Netflix’s Q1 2023 results suggest strong future revenue growth from its ad-supported tier and upcoming account-sharing curbs. We share some rough math to illustrate.  Listen on to learn more.

Top news stories (1:00)

Netflix has a decent Q1 2023 (11:30)

The company added 1.75 million subscribers globally. Growth was negligible in the US and Canada. APAC grew the fastest, with Europe and LATAM doing quite well. The growth in APAC could be because Netflix cut prices in many of those countries.

Impact of the introduction of account-sharing curbs (14:30)

Netflix will introduce password sharing in the US in Q2. People will be asked to pay extra for a second location, and those that get cut off will be asked to subscribe. Netflix’s experience with the curbs in Canada suggests it won’t have a lasting impact on subscriber churn.

Progress in monetizing the ad-supported tier subscribers (20:00)

Netflix revealed data in the earnings call that suggests it is making $8.50 in monthly ad revenue for each subscriber watching ads. Netflix suggested the margins on the ad revenue are at least 50% and may go higher. Will and I are bullish on the company’s ability to grow the ad business from here. They have yet to introduce mid to lower-funnel ad features, which will improve the performance.

Netflix to shutter DVD.com, Chicken Soup for the Soul wants it (33:50)
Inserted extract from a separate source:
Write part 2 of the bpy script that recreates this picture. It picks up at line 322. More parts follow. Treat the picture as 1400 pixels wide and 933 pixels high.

This week, Netflix announced it would shutter its DVD.com business, shipping its last DVD in September 2023. Also, this week, Chicken Soup for the Soul Entertainment announced it would put 1500 new DVD kiosks in Dollar General stores nationwide. Bill Rouhana, Chairman and Chief Executive Officer of Chicken Soup for the Soul Entertainment, Inc., said he was interested in purchasing Netflix’s DVD business.